With the exception of pilots arriving IFR at aerodromes served by an ATS unit, pilots are required to file arrival reports in order to close a flight plan. Pilots arriving VFR at aerodromes served by an ATS unit should not assume that their flight plan will be closed. They may request that the unit close their flight plan. Otherwise, a phone call to or radio contact with the FIC at the remote communications outlet (RCO) after landing will save unnecessary search and rescue (SAR) action.

The specific time an aircraft becomes overdue will depend on whether the aircraft is IFR or VFR, whether it is on a flight plan or itinerary, and whether a SAR time has been indicated on the flight plan.

If an aircraft is overdue, the responsible ATS unit will initiate alerting service. This process will begin with a communications search—contacting ATS units, aerodromes and CARS along the proposed route of flight to see if they have communicated with the aircraft, and calling the contacts provided on the flight plan. This process will culminate with the notification of the joint rescue coordination centre (JRCC), which will dispatch the appropriate SAR resources.

We hope this article has provided a better understanding of how flight plans make their way through the system.

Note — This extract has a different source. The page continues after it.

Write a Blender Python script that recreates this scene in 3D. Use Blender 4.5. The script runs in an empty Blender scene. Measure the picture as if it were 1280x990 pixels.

For pilots, the message is simple: ensure your flight plan is complete and up to date and, particularly when flying VFR, ensure your flight plan is activated, updated as required, and closed with ATS!

1   Pilots should be fully familiar with Section RAC 3.6 of the Transport Canada Aeronautical Information Manual (TC AIM), which provides information to pilots with respect to the requirements for flight plans. The information in this article is intended to provide additional information on how flight plan data is handled from an ATS point of view.